Gladwell describes a feud that occurred between two Appalachian families in the late 1800s in Kentucky. The Howard and Turner families fought a bitter feud in which many people ended up dying. At the same time in other locations in the Appalachians, similar family feuds were breaking out. There was an epidemic of Appalachian family feuds, some lasting for decades. The area became infamous for the feuding, and outside help was often brought in to stop the chaos.

The explanation for this behavior is tied back to something called “the culture of honor.” Many of these families came from Scotland, Ireland, and Northern England—places that relied on raising and herding animals. Theft of sheep and cattle was common. Because of their fierce drive to protect their animals and right the wrongs caused by thieving, a culture of honor was born; injustice was fought through revenge to maintain one’s honor and send a message that you are not to be stolen from. These herdsmen moved to Appalachia, where they continued to herd livestock in the fertile mountains of America, and so their culture of honor continued. When someone tried to steal their animals, they retaliated with revenge and honor killings. These men’s behavior was outside the norm—they were outliers—and can be explained through their cultural background and how they earned a living.

Gladwell then describes a psychological study conducted in the 1990s that would have college students walk down a tight hallway where a passerby would bump into them and call them a name. The psychologists were interested in measuring how these students would respond to the insult; they measured heart rate, perspiration, salivation, blood pressure, and other indicators of rage and stress. Interestingly, students from southern states reacted to the insult with more aggression, hostility, and anger than did those who were form northern states.

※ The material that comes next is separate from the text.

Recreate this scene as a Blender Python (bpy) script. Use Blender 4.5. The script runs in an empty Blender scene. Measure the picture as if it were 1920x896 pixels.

It was concluded that even though sheepherding and thieving livestock was no longer a part of southern culture, the descendants of those feuding families were still predisposed to react to slights in honor with greater offense than were northerners.

Even though this chapter does not describe a success story, Gladwell asserts that we need to take cultural and ancestral history more seriously in analyzing why some people are more successful than others are. This concept comes into play more thoroughly in the following chapters.